Re: climate change times are a changin'
OK, that's a good point. Let me ask you a question, though. (It's not a trap -- I don't know the answer.) What has a lower carbon footprint -- a mile driven in an electric car powered by a fossil fuel plant or a mile driven in a current car?
That is a really excellent question, and I don't know a definitive answer - in fact, I'm not sure a definitive answer is really possible. On the face of it, it's an easy question: oil has two paths to create the motion of the vehicle which is the end result that you desire:
A. oil -> shipped to refinery -> refined to gasoline -> trucked to gas station -> combustion in tiny (inefficient) car engine -> motion
B. oil -> refined to fuel oil -> shipped to power plant -> combustion in massive (efficient) power plant -> generation losses -> transmission losses -> vehicle charging losses -> electric motor losses -> motion
I believe that if this is your accounting method, you would pick B (based on today's battery technology, which is the key enabler for an electric vehicle) - the gains in the combustion efficiency of a huge, stationary power plant are more than enough to make up for all those extra steps of transmitting, storing, and converting the electricity to motion. However, that really only tracks the efficiency of the various energy conversion and transport processes,
once the infrastructure and the vehicles have been built. If you broaden your scope to include the relative energy required to construct the infrastructure and the vehicles, then everything gets a whole lot muddier. We already have a massive infrastructure to support A, so the "marginal cost" of putting the first electric vehicles on the road is enormous. However, if we imagine a world where B was the prevailing paradigm, we would say the same thing about A ("What? You're going to build 10s of thousands of filling stations and truck gasoline to them one at a time??? Are you nuts?"). And, it does take a whole lot more energy to build an electric car (batteries take a lot of energy to build), and that energy use has to be "amortized" over the life of the car - and the amount of energy to build electric cars is changing all the time...
The apples-to-apples comparison would be to look at what we have today (A), and compare it to how much energy we
would be using to create that same transportation effect if we lived in a world with a similarly mature infrastructure for B. Since we can really only imagine what the B world would look like, it necessarily involves a lot of assumptions, extrapolations, and outright guesswork - not very satisfying to an engineer who would like to find a "definitive" answer.

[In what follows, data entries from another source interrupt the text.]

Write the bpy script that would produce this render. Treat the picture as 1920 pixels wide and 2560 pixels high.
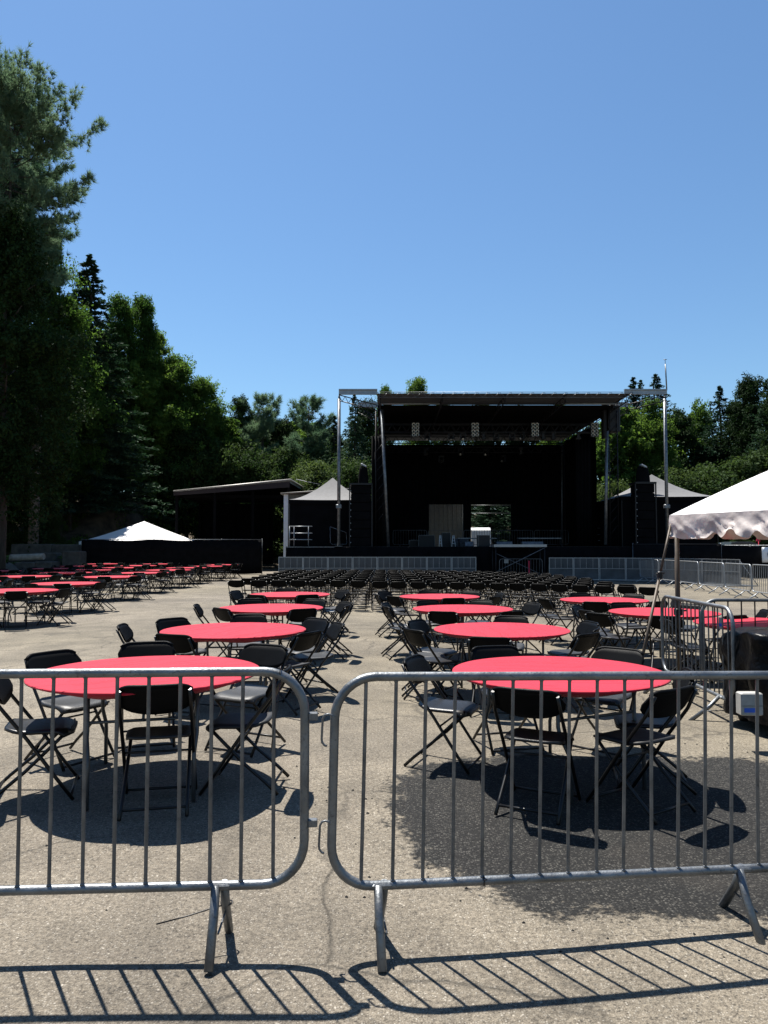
import bpy, math, random
import numpy as np
from mathutils import Vector, Matrix, Quaternion
R = math.radians
random.seed(7); RNG = np.random.default_rng(7)
for o in list(bpy.data.objects): bpy.data.objects.remove(o)
S = bpy.context.scene; COL = S.collection

# ---------------------------------------------------------------- camera
F = 1850.0; HC = 1.66; PITCH = math.atan((1370 - 1280) / F)
cam = bpy.data.cameras.new('camera'); co = bpy.data.objects.new('camera', cam); COL.objects.link(co)
co.location = (0, 0, HC); co.rotation_euler = (math.pi / 2 + PITCH, 0, 0)
cam.sensor_fit = 'VERTICAL'; cam.sensor_height = 24; cam.sensor_width = 18; cam.lens = F / 2560 * 24
cam.clip_start = 0.05; cam.clip_end = 2000
S.camera = co
def at(px, py, Y):                                  # a point at depth Y seen at photo pixel px, py
    x = (px - 960) / F; y = (1280 - py) / F
    c, s = math.cos(PITCH), math.sin(PITCH); k = c - y * s
    return Vector((x / k * Y, Y, HC + (s + y * c) / k * Y))
# ---------------------------------------------------------------- light
SUN = Vector((-0.231, 0.352, 1.0)).normalized()
w = bpy.data.worlds.new('World'); S.world = w; w.use_nodes = True
nt = w.node_tree; nt.nodes.clear()
sk = nt.nodes.new('ShaderNodeTexSky'); sk.sky_type = 'NISHITA'; sk.sun_disc = False
sk.sun_elevation = math.asin(SUN.z); sk.sun_rotation = math.atan2(SUN.x, SUN.y)
sk.air_density = 1.2; sk.dust_density = 0.35; sk.ozone_density = 4.0; sk.altitude = 0
bg = nt.nodes.new('ShaderNodeBackground'); bg.inputs[1].default_value = 0.055
ow = nt.nodes.new('ShaderNodeOutputWorld')
tn = nt.nodes.new('ShaderNodeMix'); tn.data_type = 'RGBA'; tn.blend_type = 'MULTIPLY'; tn.inputs[0].default_value = 1; tn.inputs[7].default_value = (.77, .94, 1.04, 1)   # deep azure summer air
nt.links.new(sk.outputs[0], tn.inputs[6]); nt.links.new(tn.outputs[2], bg.inputs[0]); nt.links.new(bg.outputs[0], ow.inputs[0])
sl = bpy.data.lights.new('sun', 'SUN'); sl.energy = 5.0; sl.angle = R(0.53); sl.color = (1.0, 0.955, 0.88)
so = bpy.data.objects.new('sun', sl); COL.objects.link(so); so.location = (-8, 12, 30)
so.rotation_euler = (-SUN).to_track_quat('-Z', 'Y').to_euler()
S.view_settings.view_transform = 'Standard'; S.view_settings.look = 'None'
S.view_settings.exposure = 1.25; S.view_settings.gamma = 1.0; S.view_settings.use_curve_mapping = False
S.render.engine = 'CYCLES'
S.cycles.max_bounces = 6; S.cycles.transparent_max_bounces = 8

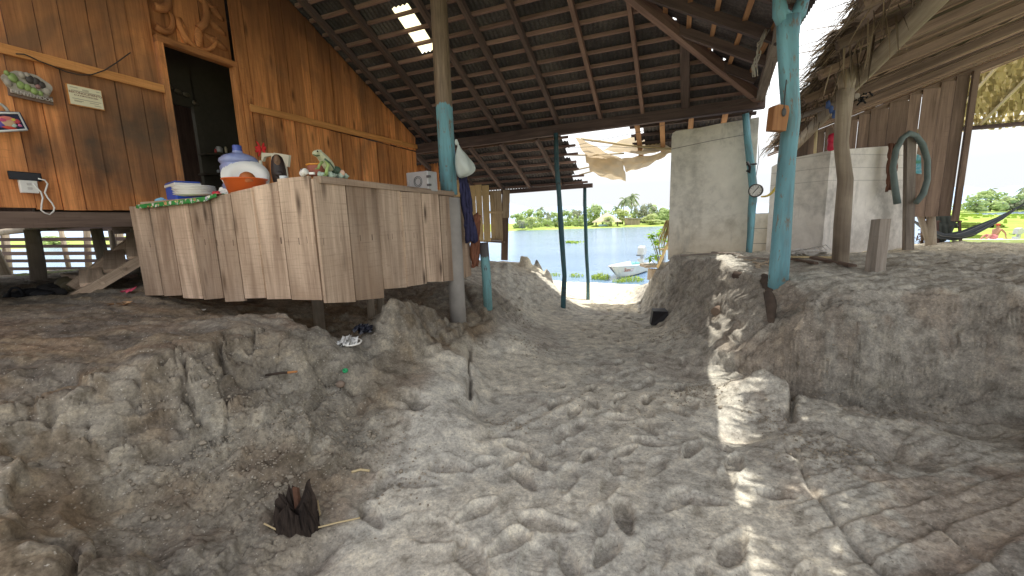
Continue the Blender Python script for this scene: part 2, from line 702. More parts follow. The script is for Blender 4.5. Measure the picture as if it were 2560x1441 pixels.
M['plaster'] = plaster_mat('stained_cement_plaster', (0.76, 0.73, 0.65), (0.60, 0.48, 0.32))
M['white'] = plaster_mat('whitewashed_block', (0.84, 0.80, 0.75), (0.42, 0.37, 0.32), True)
M['cistern'] = plaster_mat('pale_cement_block', (0.78, 0.74, 0.66), (0.60, 0.52, 0.40))
# ------------------------------------------------------------------ the sand ground
ZW = -0.65                                    # lake level
ctrl = []


def cpx(*pts):                                # control points read as (column, row, height)
    for x, y, z in pts:
        P = onz(x, y, z)
        ctrl.append((P[0], P[1], z))


def cline(pts, step=0.22):
    W = [np.append(onz(x, y, z)[:2], z) for x, y, z in pts]
    for a, b in zip(W[:-1], W[1:]):
        n = max(1, int(np.linalg.norm((b - a)[:2]) / step))
        for i in range(n):
            ctrl.append(tuple(a + (b - a) * i / n))
    ctrl.append(tuple(W[-1]))


def cpq(*pts):
    for p, q, z in pts:
        P = PQ(p, q, z)
        ctrl.append((P[0], P[1], z))


# channel floor
cline([(1300, 1440, 0), (1350, 1200, 0.0), (1420, 1000, 0), (1460, 870, -.08), (1490, 800, -.24), (1500, 752, -.45), (1500, 712, -.58)])
cline([(1100, 1430, 0.0), (1130, 1250, 0.02), (1250, 1100, .02), (1370, 930, -.02), (1430, 820, -.18)])
cline([(1650, 1430, 0.0), (1680, 1200, 0), (1660, 1050, 0), (1610, 920, -.03), (1580, 830, -.16), (1560, 760, -.4)])
cpq((-.5, -.5, 0), (-1.0, .2, 0.02), (.5, 0, .02), (0, -1.5, 0))
# left terrace and its lip
cline([(0, 740, .88), (350, 748, .87)])
cline([(0, 850, .85), (300, 850, .83), (500, 835, .82)])
cline([(400, 800, .84), (640, 796, .80), (720, 805, .76), (800, 832, .68), (890, 905, .48)], .15)
cline([(0, 995, .74), (240, 955, .74), (400, 925, .75), (470, 920, .74), (560, 868, .78), (640, 832, .79), (700, 836, .76)], .12)
cline([(100, 1060, .55), (250, 1040, .56), (440, 1010, .54), (520, 985, .53), (600, 915, .62), (690, 890, .64), (760, 900, .58)], .15)
cpx((870, 965, .34), (820, 1000, .27), (740, 960, .45), (700, 930, .55), (900, 1010, .2), (850, 930, .45))
cpx((400, 1100, .42), (560, 1080, .38), (650, 1050, .38), (300, 1180, .36), (500, 1200, .24), (620, 1180, .2), (700, 1120, .25), (800, 1080, .2))
cpx((0, 1190, .52), (100, 1150, .47), (0, 1330, .46), (150, 1350, .40), (0, 1436, .42), (165, 1430, .36), (230, 1330, .24), (330, 1400, .20), (450, 1370, .19), (250, 1280, .27))
cpx((600, 1350, .1), (745, 1330, .06), (850, 1250, .05), (900, 1130, .10), (950, 1400, .0), (700, 1430, .03), (500, 1430, .12))
cpq((-3.6, .2, .75), (-3.2, -1, .7), (-5, -1, .85), (-2.2, -1, .4), (-8, 0, .88), (-1.2, -.6, .15))
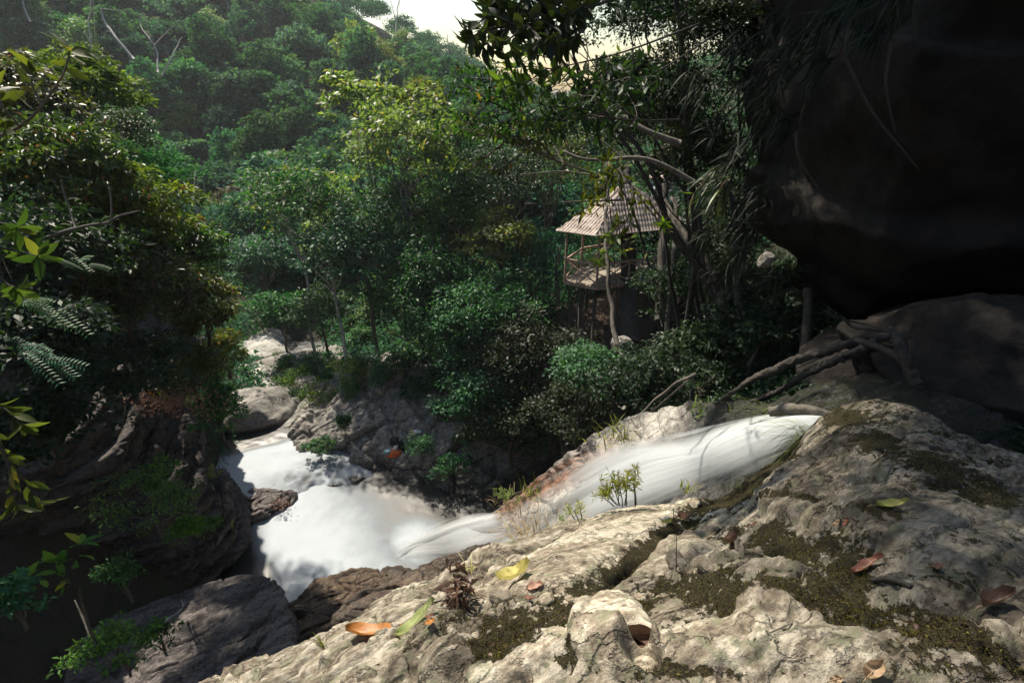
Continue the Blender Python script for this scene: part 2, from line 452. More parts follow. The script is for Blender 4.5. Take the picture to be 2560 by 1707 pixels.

I'm not sure I'd call nuclear worries "NIMBY hysteria" unless you're willing to live right next to one. You and I have the luxury of choosing to live in nice leafy suburbs away from dirty (or lethal) industry. The people who don't have that luxury should fight tooth and nail to keep that stuff away from them.
I would happily live near a nuclear plant, except that those areas are usually blighted because most of the people who can afford to live elsewhere, do - I would be far more concerned about my
actual neighbors than my industrial ones. I do, in fact, live in the shadow (literally) of a massive high-tension power transmission tower.